# Goal:
From the listing below, copy word for word every line starting at the one that includes "Reconstruct this image" and ending at the one that includes "SC.camera = camo"; the pictures are omitted.

# Task data:
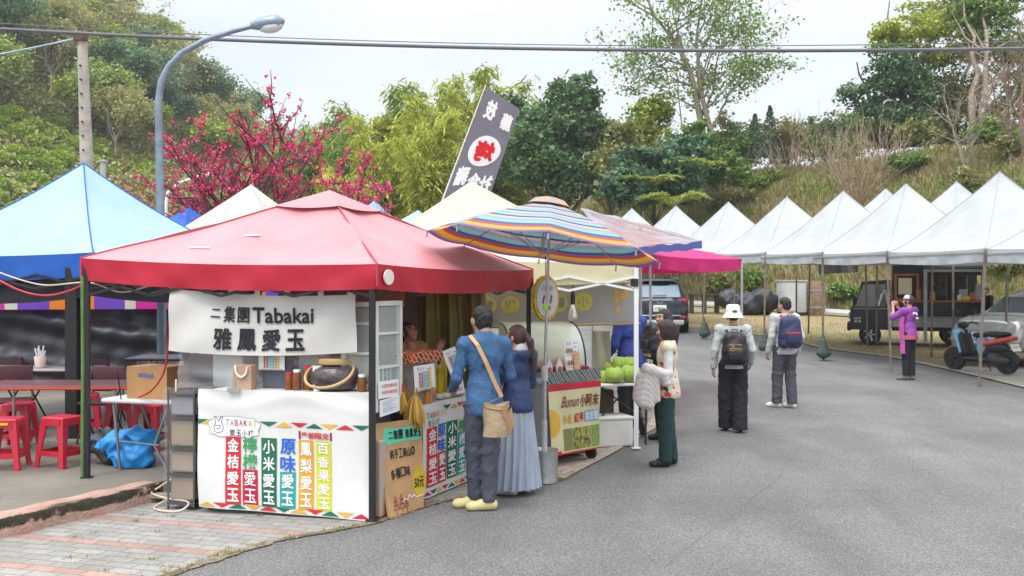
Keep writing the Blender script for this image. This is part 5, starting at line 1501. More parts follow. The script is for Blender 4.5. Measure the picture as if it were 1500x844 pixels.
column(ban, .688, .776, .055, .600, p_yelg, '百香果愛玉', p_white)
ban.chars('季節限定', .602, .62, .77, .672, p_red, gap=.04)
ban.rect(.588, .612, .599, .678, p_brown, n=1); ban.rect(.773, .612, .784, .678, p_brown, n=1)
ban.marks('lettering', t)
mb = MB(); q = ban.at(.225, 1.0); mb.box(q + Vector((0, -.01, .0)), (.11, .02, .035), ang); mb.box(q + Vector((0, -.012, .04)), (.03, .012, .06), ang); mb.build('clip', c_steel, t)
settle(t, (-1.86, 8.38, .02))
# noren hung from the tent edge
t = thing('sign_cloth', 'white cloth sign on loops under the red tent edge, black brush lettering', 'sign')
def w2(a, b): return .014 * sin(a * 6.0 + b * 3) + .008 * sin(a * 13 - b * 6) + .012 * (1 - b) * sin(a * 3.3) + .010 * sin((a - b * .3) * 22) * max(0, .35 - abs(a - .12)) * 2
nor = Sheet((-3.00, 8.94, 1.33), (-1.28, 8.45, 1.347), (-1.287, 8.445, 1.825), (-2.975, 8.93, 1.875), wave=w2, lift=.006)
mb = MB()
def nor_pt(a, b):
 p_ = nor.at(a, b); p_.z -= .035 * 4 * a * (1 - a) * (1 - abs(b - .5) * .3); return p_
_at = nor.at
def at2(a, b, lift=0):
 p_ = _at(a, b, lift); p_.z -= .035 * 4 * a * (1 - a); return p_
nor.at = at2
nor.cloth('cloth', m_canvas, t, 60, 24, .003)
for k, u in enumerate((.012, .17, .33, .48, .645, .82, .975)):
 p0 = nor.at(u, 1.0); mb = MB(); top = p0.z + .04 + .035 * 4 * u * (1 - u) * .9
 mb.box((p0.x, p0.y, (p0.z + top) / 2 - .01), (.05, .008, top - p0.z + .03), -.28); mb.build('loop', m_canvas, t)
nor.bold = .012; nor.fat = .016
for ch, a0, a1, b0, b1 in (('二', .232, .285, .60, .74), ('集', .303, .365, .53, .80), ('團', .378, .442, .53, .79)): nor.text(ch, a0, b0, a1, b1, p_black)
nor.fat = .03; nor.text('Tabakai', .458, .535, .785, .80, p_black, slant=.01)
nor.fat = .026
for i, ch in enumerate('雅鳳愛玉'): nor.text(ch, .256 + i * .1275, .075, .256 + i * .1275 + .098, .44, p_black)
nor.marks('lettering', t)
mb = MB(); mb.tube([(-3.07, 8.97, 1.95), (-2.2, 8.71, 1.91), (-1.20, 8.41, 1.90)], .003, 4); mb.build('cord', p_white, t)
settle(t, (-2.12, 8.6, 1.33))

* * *

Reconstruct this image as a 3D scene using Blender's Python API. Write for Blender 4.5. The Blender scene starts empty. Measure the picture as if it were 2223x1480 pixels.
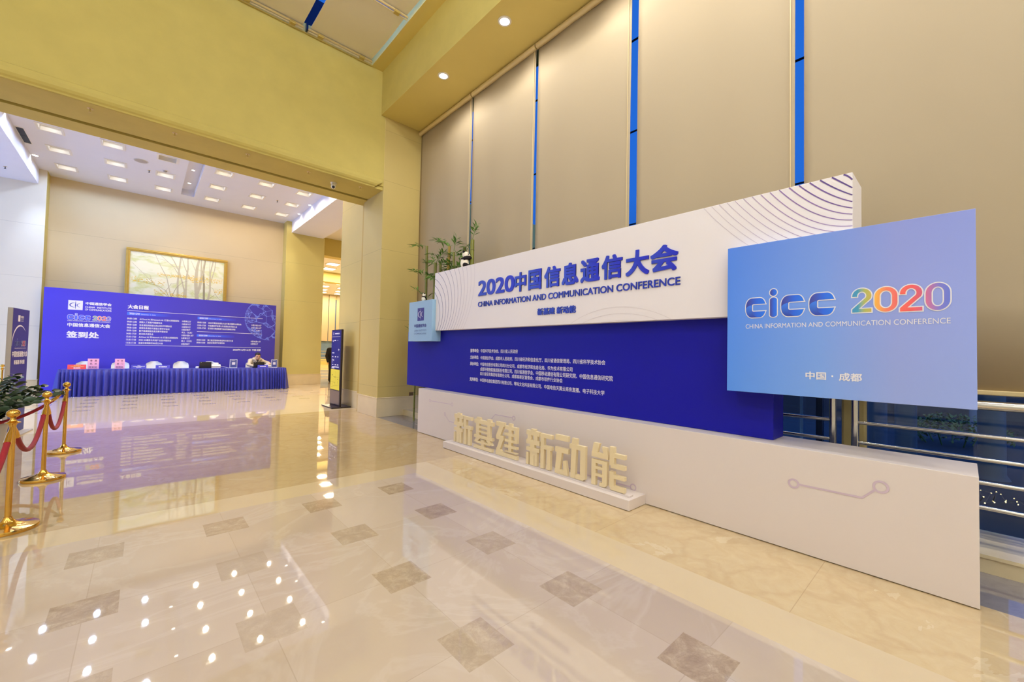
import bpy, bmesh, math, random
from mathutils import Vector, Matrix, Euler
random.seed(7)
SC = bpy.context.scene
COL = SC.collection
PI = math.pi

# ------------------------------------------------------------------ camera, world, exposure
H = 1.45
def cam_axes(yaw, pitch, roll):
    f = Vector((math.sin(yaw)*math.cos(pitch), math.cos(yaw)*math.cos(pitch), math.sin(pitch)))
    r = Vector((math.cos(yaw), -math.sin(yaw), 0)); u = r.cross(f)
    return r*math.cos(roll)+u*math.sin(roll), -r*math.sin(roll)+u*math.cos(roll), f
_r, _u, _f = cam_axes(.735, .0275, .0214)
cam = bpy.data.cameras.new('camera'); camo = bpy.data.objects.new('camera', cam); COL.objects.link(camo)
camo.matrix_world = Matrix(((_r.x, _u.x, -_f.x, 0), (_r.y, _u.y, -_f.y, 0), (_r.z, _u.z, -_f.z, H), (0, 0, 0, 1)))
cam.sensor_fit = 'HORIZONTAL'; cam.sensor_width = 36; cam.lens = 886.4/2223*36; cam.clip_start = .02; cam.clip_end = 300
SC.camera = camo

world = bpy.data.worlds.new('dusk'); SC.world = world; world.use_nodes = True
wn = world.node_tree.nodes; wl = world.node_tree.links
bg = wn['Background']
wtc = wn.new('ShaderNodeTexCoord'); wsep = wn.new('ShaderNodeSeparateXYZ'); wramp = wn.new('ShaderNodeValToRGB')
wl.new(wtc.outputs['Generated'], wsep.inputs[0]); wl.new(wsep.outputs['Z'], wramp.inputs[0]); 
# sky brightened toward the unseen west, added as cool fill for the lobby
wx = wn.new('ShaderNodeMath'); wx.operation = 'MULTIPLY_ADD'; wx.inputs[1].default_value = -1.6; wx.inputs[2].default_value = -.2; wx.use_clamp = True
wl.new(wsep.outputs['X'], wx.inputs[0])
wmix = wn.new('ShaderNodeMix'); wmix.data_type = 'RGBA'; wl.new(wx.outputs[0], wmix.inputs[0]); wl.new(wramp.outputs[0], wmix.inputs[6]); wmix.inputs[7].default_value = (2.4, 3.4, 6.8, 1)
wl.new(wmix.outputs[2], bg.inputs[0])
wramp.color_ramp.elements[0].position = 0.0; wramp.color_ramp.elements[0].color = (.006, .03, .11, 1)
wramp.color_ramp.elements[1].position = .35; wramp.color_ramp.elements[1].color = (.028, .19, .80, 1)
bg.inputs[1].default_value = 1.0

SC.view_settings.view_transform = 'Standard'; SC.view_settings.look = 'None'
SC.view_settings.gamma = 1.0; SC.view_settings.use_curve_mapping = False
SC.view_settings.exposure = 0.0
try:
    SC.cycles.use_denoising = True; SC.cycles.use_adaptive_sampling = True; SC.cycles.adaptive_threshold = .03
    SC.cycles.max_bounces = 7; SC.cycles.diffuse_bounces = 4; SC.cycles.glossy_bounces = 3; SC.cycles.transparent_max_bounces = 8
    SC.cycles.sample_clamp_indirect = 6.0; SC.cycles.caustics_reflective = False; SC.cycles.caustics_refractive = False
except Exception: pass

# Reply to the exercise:
Reconstruct this image as a 3D scene using Blender's Python API. Write for Blender 4.5. The Blender scene starts empty. Measure the picture as if it were 2223x1480 pixels.
import bpy, bmesh, math, random
from mathutils import Vector, Matrix, Euler
random.seed(7)
SC = bpy.context.scene
COL = SC.collection
PI = math.pi

# ------------------------------------------------------------------ camera, world, exposure
H = 1.45
def cam_axes(yaw, pitch, roll):
    f = Vector((math.sin(yaw)*math.cos(pitch), math.cos(yaw)*math.cos(pitch), math.sin(pitch)))
    r = Vector((math.cos(yaw), -math.sin(yaw), 0)); u = r.cross(f)
    return r*math.cos(roll)+u*math.sin(roll), -r*math.sin(roll)+u*math.cos(roll), f
_r, _u, _f = cam_axes(.735, .0275, .0214)
cam = bpy.data.cameras.new('camera'); camo = bpy.data.objects.new('camera', cam); COL.objects.link(camo)
camo.matrix_world = Matrix(((_r.x, _u.x, -_f.x, 0), (_r.y, _u.y, -_f.y, 0), (_r.z, _u.z, -_f.z, H), (0, 0, 0, 1)))
cam.sensor_fit = 'HORIZONTAL'; cam.sensor_width = 36; cam.lens = 886.4/2223*36; cam.clip_start = .02; cam.clip_end = 300
SC.camera = camo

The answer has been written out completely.